O partido hoje no governo pertenceria à esquerda democrática e, com isso,
teria deixado para trás a intransigência revolucionária e o "radicalismo
estridente". Não lutaria mais pela eliminação da ordem existente, mas sim
pela hegemonia política, cultural e moral, ou seja, pela possibilidade de
dirigir ético-politicamente as mais amplas camadas da população brasileira.
Remetendo-se a Gramsci, o refinado marxista italiano que se dedicou à
renovação teórica da esquerda comunista, Genoíno concebe o controle do
governo apenas como detalhe de uma operação maior, a da conquista da
hegemonia.
Com essas formulações, Genoíno não vê outro caminho para o PT que não o do
reformismo radical. Para ele, nas sociedades capitalistas contemporâneas,
repletas de conflitos e diferenciações, ser de esquerda é propor reformas
com radicalidade, ou seja, sem romper com os compromissos fundamentais da
esquerda (a igualdade, a justiça, a democracia) e sem fazer concessões a
interesses particulares, pressões casuísticas ou privilégios. As reformas
defendidas pelo governo Lula, particularmente na área da Previdência, se
encaixariam nesse figurino.
É uma posição corajosa e contundente, merecedora de muitas reflexões. O
problema é que a política não é feita só de proposições coerentes.
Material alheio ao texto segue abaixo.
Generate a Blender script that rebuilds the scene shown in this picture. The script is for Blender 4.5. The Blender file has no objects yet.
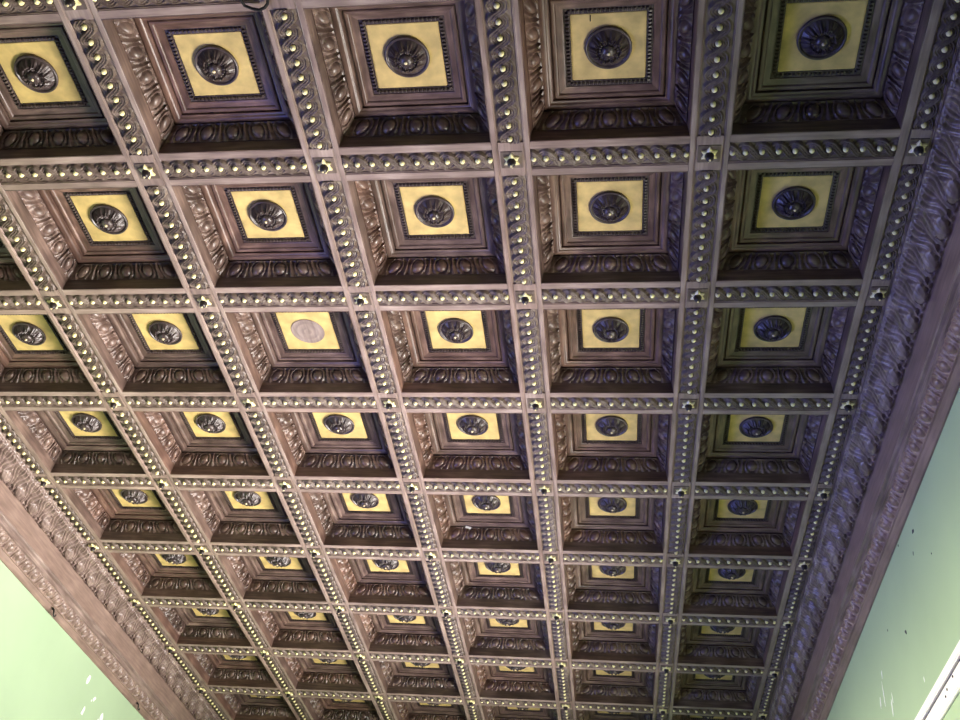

Nela, há
sempre um contraste entre os discursos, as boas intenções, os princípios e a
vida. O PT de hoje, por exemplo, não é idêntico ao de ontem, por mais que se
diga o contrário. Sua trajetória não foi apenas a da continuidade, mas
também a da ruptura. Ao longo dos anos, o partido se modificou, ganhou novas
expressões, reformulou seu credo político. O reformismo radical e
democrático que professa hoje é filho dessa evolução e espelha a opção
feita, anos atrás, pela chegada ao governo e pela aposta na possibilidade de
se administrar de outro modo o capitalismo, confrontando-o a partir de
dentro, não de fora.
Por ter sido forte a guinada, é de se perguntar se a direção partidária (que
é, afinal, quem elabora e implementa uma nova orientação) preocupou-se, ao
longo do tempo, em estimular, no partido, a constituição de uma cultura
política correspondente à reformulação que se empreendia.
Se não se deu a devida atenção a isso, não há porque se surpreender quando
as bases partidárias, seus militantes, simpatizantes e intelectuais se
recusam a referendar o que se passa na cúpula, isto é, na parte do partido
que está efetivamente no governo. Afinal, toda e qualquer conversão política
colide com interesses e imaginários consolidados e só se viabiliza a partir
de complexos processos de educação e persuasão.
Não há como ser de esquerda no mundo de hoje sem fazer algum tipo de pacto
com o inimigo. O capitalismo não está por um fio, nem corre risco de vida,
tanto quanto não existe uma força social categoricamente posicionada em
favor de uma nova sociedade. Por isso, é impossível chegar ao governo e se
recusar a jogar o jogo com as regras já definidas. Pensar de outro modo é
fugir do terreno da política.
Não se trata de ter paciência infinita ou refugar na crítica, em nome de um
governo que mal completou meio ano de vida. Mas sim de compreender os fatos
duros da vida e os tempos específicos da política, contra os quais são
completamente inócuas as manifestações de indignação ética, moralizante ou
filosófica.
De qualquer modo, é preciso fixar com clareza os limites do pacto com o
inimigo. Parece ser exatamente essa a dificuldade atual do PT e de seu
governo. Não se está conseguindo estabelecer até onde irá o empenho em gerir
a crise, acalmar os mercados e arrumar a casa para o take off reformador.
Sem isso, uma esquerda de governo acaba por se dissolver como esquerda de
luta. Passa a não visualizar mais qualquer ruptura ou superação, mas apenas
uma mais competente gestão do existente.